• Directive
Return every line below in which "Blender" appears.

• Input rows
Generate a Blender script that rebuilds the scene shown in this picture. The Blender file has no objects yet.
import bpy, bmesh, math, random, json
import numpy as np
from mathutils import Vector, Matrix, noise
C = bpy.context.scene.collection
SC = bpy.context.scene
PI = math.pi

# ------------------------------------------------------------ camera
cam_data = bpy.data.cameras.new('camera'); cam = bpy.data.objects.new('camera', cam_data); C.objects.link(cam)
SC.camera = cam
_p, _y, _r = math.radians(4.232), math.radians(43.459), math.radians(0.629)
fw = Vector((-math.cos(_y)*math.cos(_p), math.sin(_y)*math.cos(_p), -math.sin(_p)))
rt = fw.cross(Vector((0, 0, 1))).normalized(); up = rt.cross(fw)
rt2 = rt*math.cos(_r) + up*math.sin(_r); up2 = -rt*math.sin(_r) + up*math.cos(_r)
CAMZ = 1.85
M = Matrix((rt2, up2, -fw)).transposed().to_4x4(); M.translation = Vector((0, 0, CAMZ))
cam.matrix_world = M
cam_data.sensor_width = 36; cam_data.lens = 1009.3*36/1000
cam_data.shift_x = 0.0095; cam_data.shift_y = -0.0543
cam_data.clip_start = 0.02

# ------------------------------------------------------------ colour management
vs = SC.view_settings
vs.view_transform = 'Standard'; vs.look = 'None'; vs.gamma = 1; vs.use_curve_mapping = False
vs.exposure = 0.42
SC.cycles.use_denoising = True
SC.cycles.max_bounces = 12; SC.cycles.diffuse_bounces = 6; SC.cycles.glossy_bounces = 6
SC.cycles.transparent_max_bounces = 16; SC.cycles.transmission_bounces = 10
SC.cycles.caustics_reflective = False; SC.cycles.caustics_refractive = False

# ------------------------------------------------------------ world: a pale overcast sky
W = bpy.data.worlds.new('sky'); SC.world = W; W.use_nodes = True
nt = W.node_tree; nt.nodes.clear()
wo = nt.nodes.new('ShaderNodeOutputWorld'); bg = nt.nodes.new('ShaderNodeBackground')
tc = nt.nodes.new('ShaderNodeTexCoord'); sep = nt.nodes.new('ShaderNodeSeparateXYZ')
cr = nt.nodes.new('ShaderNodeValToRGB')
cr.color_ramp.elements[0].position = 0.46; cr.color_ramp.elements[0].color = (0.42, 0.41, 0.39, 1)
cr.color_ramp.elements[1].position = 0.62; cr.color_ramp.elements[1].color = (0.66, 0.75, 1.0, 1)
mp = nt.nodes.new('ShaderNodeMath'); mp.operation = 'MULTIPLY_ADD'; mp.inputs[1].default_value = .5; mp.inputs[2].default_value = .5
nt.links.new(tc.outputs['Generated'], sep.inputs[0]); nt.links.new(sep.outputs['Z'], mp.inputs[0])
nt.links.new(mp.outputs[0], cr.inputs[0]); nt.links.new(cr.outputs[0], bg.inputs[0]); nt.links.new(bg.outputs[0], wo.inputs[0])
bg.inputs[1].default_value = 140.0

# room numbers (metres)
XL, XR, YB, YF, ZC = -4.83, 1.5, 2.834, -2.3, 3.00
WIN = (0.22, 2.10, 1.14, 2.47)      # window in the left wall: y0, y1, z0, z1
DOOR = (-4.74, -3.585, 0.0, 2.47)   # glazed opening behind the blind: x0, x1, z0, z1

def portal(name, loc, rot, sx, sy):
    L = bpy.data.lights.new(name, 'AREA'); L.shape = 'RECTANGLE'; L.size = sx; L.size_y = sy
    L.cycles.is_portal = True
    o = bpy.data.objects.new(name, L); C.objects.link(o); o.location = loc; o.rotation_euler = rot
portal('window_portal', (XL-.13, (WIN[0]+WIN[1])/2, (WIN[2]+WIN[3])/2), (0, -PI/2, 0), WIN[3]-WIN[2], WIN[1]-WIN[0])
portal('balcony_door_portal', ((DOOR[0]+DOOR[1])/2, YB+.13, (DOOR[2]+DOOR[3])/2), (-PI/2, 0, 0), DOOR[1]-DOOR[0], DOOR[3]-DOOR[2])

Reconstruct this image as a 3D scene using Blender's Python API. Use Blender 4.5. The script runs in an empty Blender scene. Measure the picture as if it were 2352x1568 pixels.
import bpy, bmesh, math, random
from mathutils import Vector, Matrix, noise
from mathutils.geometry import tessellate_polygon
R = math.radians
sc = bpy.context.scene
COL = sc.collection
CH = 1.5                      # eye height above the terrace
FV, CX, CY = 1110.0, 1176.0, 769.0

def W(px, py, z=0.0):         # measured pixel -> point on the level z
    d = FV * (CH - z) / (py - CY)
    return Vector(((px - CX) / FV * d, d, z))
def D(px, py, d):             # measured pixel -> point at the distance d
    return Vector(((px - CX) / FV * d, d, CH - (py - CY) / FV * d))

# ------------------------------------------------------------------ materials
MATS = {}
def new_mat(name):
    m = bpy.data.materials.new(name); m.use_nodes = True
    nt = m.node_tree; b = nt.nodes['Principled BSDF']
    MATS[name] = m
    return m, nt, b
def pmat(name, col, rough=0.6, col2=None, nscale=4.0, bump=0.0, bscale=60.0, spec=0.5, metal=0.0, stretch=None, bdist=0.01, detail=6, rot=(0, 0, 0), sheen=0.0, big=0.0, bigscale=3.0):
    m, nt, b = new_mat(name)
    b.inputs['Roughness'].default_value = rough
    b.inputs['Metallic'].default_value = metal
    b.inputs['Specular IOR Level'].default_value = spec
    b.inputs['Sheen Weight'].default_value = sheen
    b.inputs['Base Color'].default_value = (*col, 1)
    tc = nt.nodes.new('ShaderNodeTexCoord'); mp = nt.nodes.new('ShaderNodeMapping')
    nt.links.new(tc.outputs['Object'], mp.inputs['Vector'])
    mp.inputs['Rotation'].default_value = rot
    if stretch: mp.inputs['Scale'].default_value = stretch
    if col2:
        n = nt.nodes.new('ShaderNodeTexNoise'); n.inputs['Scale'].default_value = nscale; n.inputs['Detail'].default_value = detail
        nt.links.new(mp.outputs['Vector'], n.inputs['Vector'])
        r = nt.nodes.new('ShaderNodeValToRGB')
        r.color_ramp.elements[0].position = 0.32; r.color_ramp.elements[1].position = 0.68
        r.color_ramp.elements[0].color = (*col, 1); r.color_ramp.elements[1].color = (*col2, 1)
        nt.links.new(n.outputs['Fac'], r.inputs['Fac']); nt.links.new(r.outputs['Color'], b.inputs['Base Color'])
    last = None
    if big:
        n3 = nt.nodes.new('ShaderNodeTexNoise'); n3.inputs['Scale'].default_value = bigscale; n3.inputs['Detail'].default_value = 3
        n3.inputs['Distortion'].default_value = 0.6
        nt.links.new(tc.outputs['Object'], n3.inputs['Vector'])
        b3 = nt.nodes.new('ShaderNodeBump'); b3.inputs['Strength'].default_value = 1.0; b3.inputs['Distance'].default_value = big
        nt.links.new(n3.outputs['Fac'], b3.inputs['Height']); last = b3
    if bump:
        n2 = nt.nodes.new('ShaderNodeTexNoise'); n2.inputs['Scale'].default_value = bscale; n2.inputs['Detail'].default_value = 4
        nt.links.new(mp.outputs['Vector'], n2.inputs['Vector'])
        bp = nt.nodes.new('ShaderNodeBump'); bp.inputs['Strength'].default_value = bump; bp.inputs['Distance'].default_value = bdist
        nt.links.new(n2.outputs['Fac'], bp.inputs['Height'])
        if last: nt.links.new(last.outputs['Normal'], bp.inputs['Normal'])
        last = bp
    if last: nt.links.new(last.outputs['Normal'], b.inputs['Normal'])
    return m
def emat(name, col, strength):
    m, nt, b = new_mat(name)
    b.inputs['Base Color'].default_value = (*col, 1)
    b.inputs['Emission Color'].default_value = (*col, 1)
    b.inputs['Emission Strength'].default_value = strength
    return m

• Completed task
Generate a Blender script that rebuilds the scene shown in this picture. The Blender file has no objects yet.
Reconstruct this image as a 3D scene using Blender's Python API. Use Blender 4.5. The script runs in an empty Blender scene. Measure the picture as if it were 2352x1568 pixels.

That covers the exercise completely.